Wednesday, September 30, 2009

Rocky Mountain Pig Roast

My acoustic blues duo played a private event - a pig roast - last Monday, up in the mountains South of Denver. After it got dark it was COLD!

I didn't use an amp (I never do in the acoustic duo) but this pic shows my Shure SM57 microphone with wind filter. It sounds a LOT darker than a SM58, much better for harp. Also in the pic is the machine head of Scott Huntington's Ovation guitar. This is the musician's eye view of a pig roast.

This photo does not do justice to the beauty of the setting. This was WAY off the beaten path, in a little valley ringed with stands of aspen and pine up in the Pike National Forest. The food was great and the party was fun. We got invited back for next year.

Gear Notes: We did have electricity -- from solar power. We used my Mackie 808M powered mixer and two Yamaha S115V speakers. The sound was good.
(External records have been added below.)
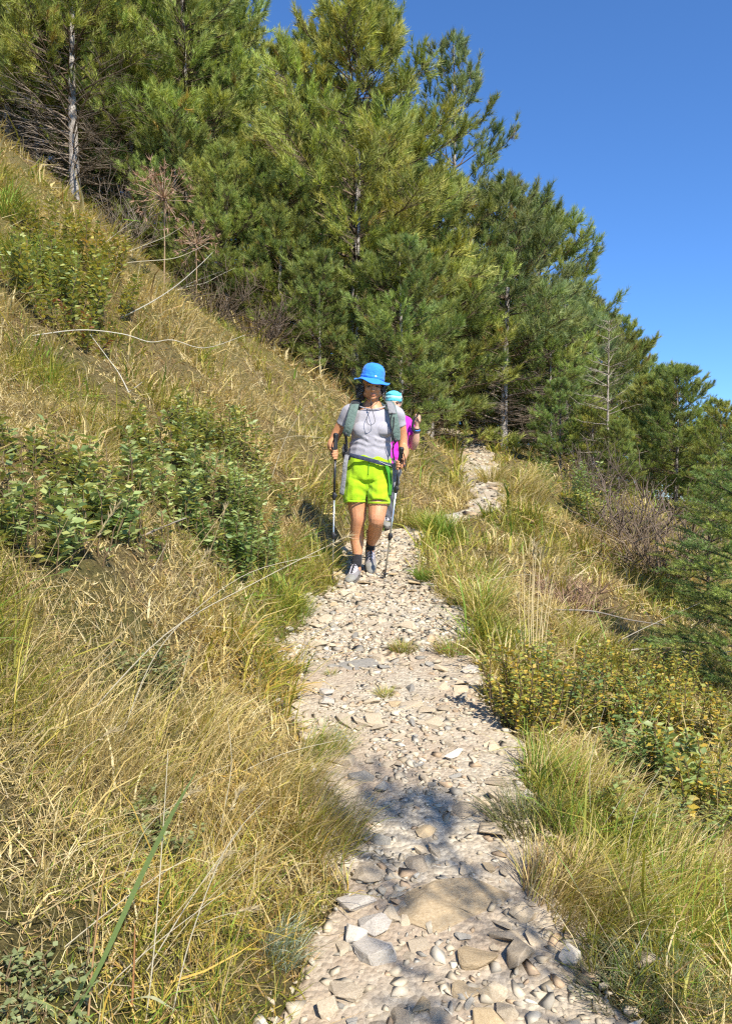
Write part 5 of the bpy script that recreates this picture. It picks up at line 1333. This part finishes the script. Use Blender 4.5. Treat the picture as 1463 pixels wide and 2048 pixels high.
# shirt: torso and short sleeves
bm = bmesh.new()
limb(bm, [wp(738, 926), wp(738, 912), wp(740, 896), wp(742, 878), wp(744, 858), wp(744, 840), wp(744, 828), wp(744, 820)],
     [(.170, .126), (.172, .130), (.164, .128), (.160, .130), (.168, .132), (.166, .116), (.160, .096), (.112, .078)], ball=False)
limb(bm, [wp(712, 820, .01), wp(697, 824, .01), wp(690, 838, .03), wp(684, 849, .045)], [.064, .060, .057, .056], ball=False)
limb(bm, [wp(778, 822, .01), wp(793, 828, .01), wp(797, 842, .03), wp(800, 852, .04)], [.064, .060, .056, .055], ball=False)
for sx in (724, 764): blob(bm, wp(sx, 862, -.078), (.080, .060, .066))
zb = wp(0, 880)[2]
def tee_fold(c):
    w = np.exp(-((c[:, 2] - zb + .02) / .055) ** 2)
    return .0045 * w * np.sin((c[:, 2] + .28 * c[:, 0] + .02 * np.sin(c[:, 0] * 22)) * 130) + .0025 * np.sin(c[:, 0] * 34 + c[:, 2] * 26) * np.sin(c[:, 2] * 40 - c[:, 0] * 11)
obj('shirt', fuse(bm, 'shirt', M['tee'], .0062, 4, .5, .6, tee_fold), woman)
obj('shirt_hem', tube_mesh('shirt_hem', [wp(757, 925, -.150), wp(770, 931, -.140), wp(782, 934, -.100)], [(.002, .009)] * 3, M['white_trim'], 8, 4, (0, 1, 0)), woman)
obj('neckline', tube_mesh('neckline', [wp(716, 812, -.03), wp(726, 818, -.078), wp(744, 822, -.094), wp(762, 818, -.078), wp(772, 812, -.03)], .0050, M['tee'], 8, 5), woman)
# shorts
bm = bmesh.new()
limb(bm, [wp(738, 912), wp(737, 928), wp(737, 948), wp(737, 962)], [(.172, .126), (.182, .136), (.190, .138), (.182, .130)], ball=False)
limb(bm, [wp(736, 950, -.02), wp(736, 970, -.02), wp(736, 984, -.02)], [(.08, .10), (.06, .085), (.03, .05)], ball=False)
limb(bm, [wp(716, 950, 0), wp(713, 970, -.01), wp(710, 990, -.015), wp(710, 1004, -.02)], [(.103, .112), (.104, .112), (.097, .106), (.092, .100)], ball=False)
limb(bm, [wp(758, 950, 0), wp(759, 970, -.03), wp(758, 990, -.065), wp(757, 1007, -.09)], [(.101, .112), (.099, .112), (.092, .106), (.087, .100)], ball=False)
zs = wp(0, 960)[2]
def short_fold(c):
    k = c[:, 2] - zs; x0 = c[:, 0] - wp(736, 0)[0]
    cr1 = -np.exp(-(((k + .035) - .35 * np.abs(x0)) / .010) ** 2) * np.exp(-(np.abs(x0) - .07) ** 2 / .004) * (c[:, 1] < 0)
    ctr = -np.exp(-(x0 / .008) ** 2) * np.clip((.02 - k) / .05, 0, 1) * np.clip((k + .10) / .05, 0, 1) * (c[:, 1] < -.05)
    return .007 * cr1 + .006 * ctr + .003 * np.sin(c[:, 2] * 85 + 5 * np.sin(x0 * 18)) * np.clip(-k / .1 + .3, 0, 1) + .002 * np.sin(x0 * 60 + c[:, 2] * 30)
shorts_o = obj('shorts', fuse(bm, 'shorts', M['lime'], .006, 3, .5, .6, short_fold), woman)
obj('side_panel', strap_mesh('side_panel', [wp(772, 932, -.125), wp(777, 950, -.125), wp(779, 970, -.125), wp(778, 992, -.125)], .022, .008, M['lime_dark'], (.75, -.6, 0)), shorts_o)
obj('shorts_seam', tube_mesh('shorts_seam', [wp(738, 918, -.138), wp(737, 935, -.146), wp(736, 952, -.142)], .0022, M['lime_dark'], 6, 4), shorts_o)
for cx, hw_, y_ in ((710, .090, -.02), (757, .084, -.09)):
    py_ = 1003 if cx == 710 else 1006
    ring = [Vector(wp(cx, py_, y_)) + Vector((hw_ * 1.02 * math.cos(a_), .099 * math.sin(a_), 0)) for a_ in np.linspace(0, 2 * math.pi, 25)]
    bmh = bmesh.new(); ring_loft(bmh, ring, [.003] * 25, [.008] * 25, 8, (0, 0, 1)); obj('hem', bm_mesh(bmh, 'hem', M['lime']), shorts_o)
# socks
obj('sock', tube_mesh('sock', [wp(714, 1108, -.005), wp(714, 1118, -.01), wp(713, 1132, -.02)], [.0385, .039, .040], M['sock'], 14, 4), woman)
obj('sock', tube_mesh('sock', [wp(742, 1084, .12), wp(741, 1090, .155), wp(741, 1100, .172)], [.0385, .0385, .038], M['sock'], 14, 4), woman)
# shoes
gz = lambda x, y: float(h(woman.location.x + x, woman.location.y + y)) - woman.location.z
xr, yr = wp(711, 0)[0], -.02
shoe('shoe', woman, Matrix.Translation((xr, yr, max(wp(0, 1158)[2], gz(xr, yr) + .004))) @ Matrix.Rotation(math.radians(-16), 4, 'Z') @ Matrix.Rotation(math.radians(10), 4, 'X'))
xl, yl, zl = wp(741, 1098, .165)
shoe('shoe', woman, Matrix.Translation((xl, yl, zl)) @ Matrix.Rotation(math.radians(3), 4, 'Z') @ Matrix.Rotation(math.radians(57), 4, 'X') @ Matrix.Translation((0, 0, -.10)))
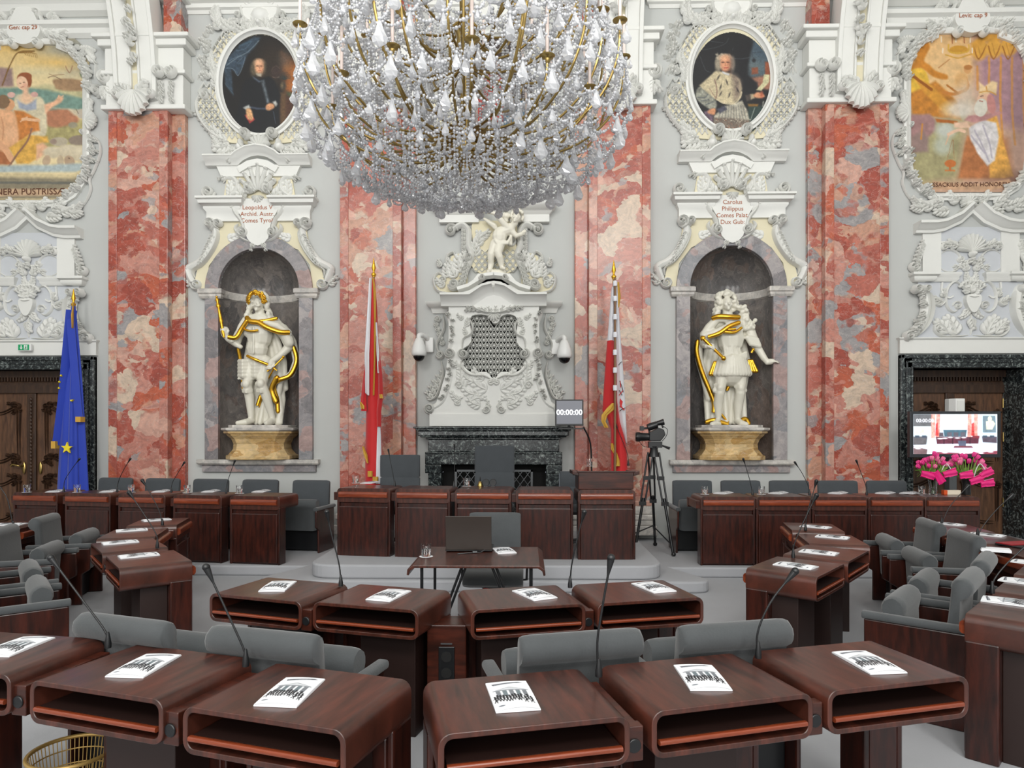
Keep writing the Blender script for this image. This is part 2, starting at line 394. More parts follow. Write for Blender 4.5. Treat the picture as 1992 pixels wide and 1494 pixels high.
# ---------------------------------------------------------------- relief ornament tools (sizes in photo pixels at the wall, times k metres)
def crom(pts, n=6, closed=False):
    P = [Vector(p) for p in pts]; m = len(P); out = []
    rng = range(m) if closed else range(m - 1)
    for i in rng:
        if closed: a, b, c, d = P[(i - 1) % m], P[i], P[(i + 1) % m], P[(i + 2) % m]
        else: a, b, c, d = P[max(i - 1, 0)], P[i], P[i + 1], P[min(i + 2, m - 1)]
        for k in range(n):
            t = k / n
            out.append(.5 * ((2 * b) + (c - a) * t + (2 * a - 5 * b + 4 * c - d) * t * t + (3 * b - a - 3 * c + d) * t ** 3))
    if not closed: out.append(P[-1])
    return out
class Orn(MB):
    def __init__(s, k, sx=1): super().__init__(); s.k = k; s.sx = sx
    def W(s, x, y, h): return Vector((x * s.k * s.sx, -h * 1.3 * s.k, HC + (HY - y) * s.k))
    def both(s, fn):
        for q in (1, -1): s.sx = q; fn()
        s.sx = 1
    def rib(s, pts, w, h, base=0, n=5, sm=True, taper=(.15, .15), tl=.3):
        p = crom(pts, n) if sm else [Vector(q) for q in pts]
        m = len(p); rings = []
        for i in range(m):
            t = p[min(i + 1, m - 1)] - p[max(i - 1, 0)]
            if t.length < 1e-6: t = Vector((1, 0))
            t.normalize(); nn = Vector((-t.y, t.x)); u = i / (m - 1)
            f = 1.0
            if u < tl: f = min(f, taper[0] + (1 - taper[0]) * math.sin(u / tl * PI / 2))
            if 1 - u < tl: f = min(f, taper[1] + (1 - taper[1]) * math.sin((1 - u) / tl * PI / 2))
            ww = w / 2 * f; hh = h * f
            rings.append([s.W(p[i].x + nn.x * ww * math.cos(a), p[i].y + nn.y * ww * math.cos(a), base + hh * math.sin(a)) for a in (0, PI * .22, PI * .5, PI * .78, PI)])
        s.loft(rings, True, False)
    def blob(s, x, y, r, h, base=0, ry=None, ang=0, seg=8):
        ry = ry or r; ca, sa = math.cos(ang), math.sin(ang); rings = []
        for ph in (0, .28 * PI, .42 * PI):
            rr = math.cos(ph); rings.append([s.W(x + (r * rr * math.cos(a * 2 * PI / seg)) * ca - (ry * rr * math.sin(a * 2 * PI / seg)) * sa,
                                              y + (r * rr * math.cos(a * 2 * PI / seg)) * sa + (ry * rr * math.sin(a * 2 * PI / seg)) * ca, base + h * math.sin(ph)) for a in range(seg)])
        s.loft(rings, True, True)
    def scroll(s, cx, cy, r, a0=0, turns=1.6, d=1, w=5, h=5, base=0, lead=None):
        pts = list(lead or [])
        n = int(turns * 10)
        for i in range(n + 1):
            t = i / n; a = a0 + d * t * turns * 2 * PI; rr = r * (1 - .8 * t)
            pts.append((cx + rr * math.cos(a), cy + rr * math.sin(a)))
        s.rib(pts, w, h, base, n=2, taper=(.5 if lead is None else .3, .5), tl=.15)
        s.blob(cx, cy, r * .25, h * 1.5, base)
    def leaf(s, x, y, ang, L, Wd=None, n=4, h=5, base=0, curl=.4):
        """acanthus leaf growing from x,y along ang (degrees, 0 = right, 90 = up)"""
        Wd = Wd or L * .55; a = math.radians(ang); pts = []
        for i in range(5):
            t = i / 4; aa = a + curl * t * t; pts.append((x + math.cos(aa) * L * t, y - math.sin(aa) * L * t))
        s.rib(pts, L * .13, h, base, n=3, taper=(.6, .2))
        for i in range(n):
            t = (i + .3) / n; q = pts[min(int(t * 4), 4)]
            l = Wd * (1 - .55 * t)
            for sd in (1, -1):
                b = a + curl * t * t + sd * (.95 - .35 * t)
                s.rib([(q[0], q[1]), (q[0] + math.cos(b) * l * .55, q[1] - math.sin(b) * l * .55), (q[0] + math.cos(b - sd * .35) * l, q[1] - math.sin(b - sd * .35) * l)],
                      L * .23, h * .9, base, n=2, taper=(.5, .15), tl=.45)
    def flower(s, x, y, r, h=4, base=0, n=5):
        for i in range(n):
            a = i * 2 * PI / n + x; s.blob(x + r * .6 * math.cos(a), y + r * .6 * math.sin(a), r * .48, h, base, ry=r * .36, ang=a, seg=6)
        s.blob(x, y, r * .28, h * 1.4, base, seg=6)
    def shell(s, x, y, r, a0, a1, n=9, h=6, base=0, w=None):
        w = w or r * abs(math.radians(a1 - a0)) / n * .95
        for i in range(n):
            a = math.radians(a0 + (a1 - a0) * i / (n - 1)); rr = r * (.86 + .14 * math.sin(PI * i / (n - 1)))
            s.rib([(x, y), (x + math.cos(a) * rr * .6, y - math.sin(a) * rr * .6), (x + math.cos(a) * rr, y - math.sin(a) * rr)], w, h, base, n=3, taper=(.25, .7), tl=.75)
    def garland(s, pts, r=6, n=14, h=6, base=0):
        p = crom(pts, 8)
        for i in range(n):
            q = p[int(i / (n - 1) * (len(p) - 1))]; jx, jy = random.uniform(-1, 1) * r * .7, random.uniform(-1, 1) * r * .5
            if i % 3 == 0: s.flower(q.x + jx * .5, q.y + jy, r * 1.05, h * 1.2, base)
            else: s.leaf(q.x, q.y, random.uniform(0, 360), r * 2.0, r * 1.2, 2, h, base)
    def mould(s, path, prof, closed=False, sm=0):
        """profile (offset along left normal, height) swept along a path with mitred corners"""
        P = crom(path, sm, closed) if sm else [Vector(p) for p in path]; m = len(P); rings = []
        for i in range(m):
            if closed: a, c = P[(i - 1) % m], P[(i + 1) % m]
            else: a, c = P[max(i - 1, 0)], P[min(i + 1, m - 1)]
            t1 = (P[i] - a); t2 = (c - P[i])
            if t1.length < 1e-6: t1 = t2
            if t2.length < 1e-6: t2 = t1
            t1 = t1.normalized(); t2 = t2.normalized(); n1 = Vector((t1.y, -t1.x)); n2 = Vector((t2.y, -t2.x))
            nn = n1 + n2; L = max(nn.length, .5); nn = nn.normalized() * (2 / L if L > .9 else 1.6)
            rings.append([s.W(P[i].x + nn.x * o, P[i].y + nn.y * o, h) for o, h in prof])
        if closed: rings.append(rings[0])
        s.loft(rings, not closed, True)
    def stack(s, x0, x1, levels):
        """entablature block: levels of (y, extra projection) ; widens as it projects"""
        rings = []
        for y, e in levels:
            rings.append([s.W(x0 - e, y, 0), s.W(x0 - e, y, e), s.W(x1 + e, y, e), s.W(x1 + e, y, 0)])
        s.loft(rings, True, True)
    def plate(s, poly, h, base=0, sm=0):
        P = crom(poly, sm, True) if sm else [Vector(p) for p in poly]
        a = [s.W(p.x, p.y, base) for p in P]; b = [s.W(p.x, p.y, base + h) for p in P]; n = len(P)
        s.add(a + b, [tuple(range(n, 2 * n))] + [(i, (i + 1) % n, n + (i + 1) % n, n + i) for i in range(n)])
def ellp(cx, cy, rx, ry, a0, a1, n=16):
    return [(cx + rx * math.cos(math.radians(a0 + (a1 - a0) * i / (n - 1))), cy - ry * math.sin(math.radians(a0 + (a1 - a0) * i / (n - 1)))) for i in range(n)]
CORN = lambda H, e: [(0, 0), (0, e * .35), (H * .3, e * .45), (H * .45, e * .8), (H * .7, e * .85), (H * .75, e), (H, e), (H, 0)]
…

Tuesday, September 1, 2009

Clay Kirkland's Fender Frontman 15

It was an amazing performance. At one of the Denver prelims of the International Blues Challenge, Clay Kirkland blew everyone away with a harp performance that rivetted the audience. His band was only three pieces (harp, guitar, bass) amid a roster of big blues power bands, some of which were among the cream of the crop of Denver blues acts. The room was filled with the Denver blues heavyweights, yet they gave Clay Kirkland two standing ovations during his 25-minute set, and he walked away the winner.

All that is pretty amazing, but here is the really amazing part. His harp amp was a Fender Frontman 15R, pictured above. That's right... He won the day with a cheap little solid state amp that is bundled with a Squire Strat in a $200 "Guitar Starter Kit" at Wal-Mart. It isn't even the new model of the
Frontman 15 that sells for $79.99. It's a late-90s version that sold for even less.

Clay's tone was awesome: both sweet and nasty. His mic was a cool old Shure PE585V, the mic he's been using since he saw James Cotton use one in 1970. He ran it through an
Ibanez Delay Champ, a pedal long out of production. He played a long slow tribute to SBW and James Cotton that had the audience hanging on every note. His closing song was one of the best versions of "Help Me" I've heard, with dynamics that swung from you-can-hear-a-pin-drop lows to crashing crescendos. It was quite a performance.

One of the bands Clay beat that day was mine, and I have zero shame in saying I was rooting for him to win. Dude was G-O-O-D! He made that cheap little amp sound better than most big expensive boutique amps I've heard.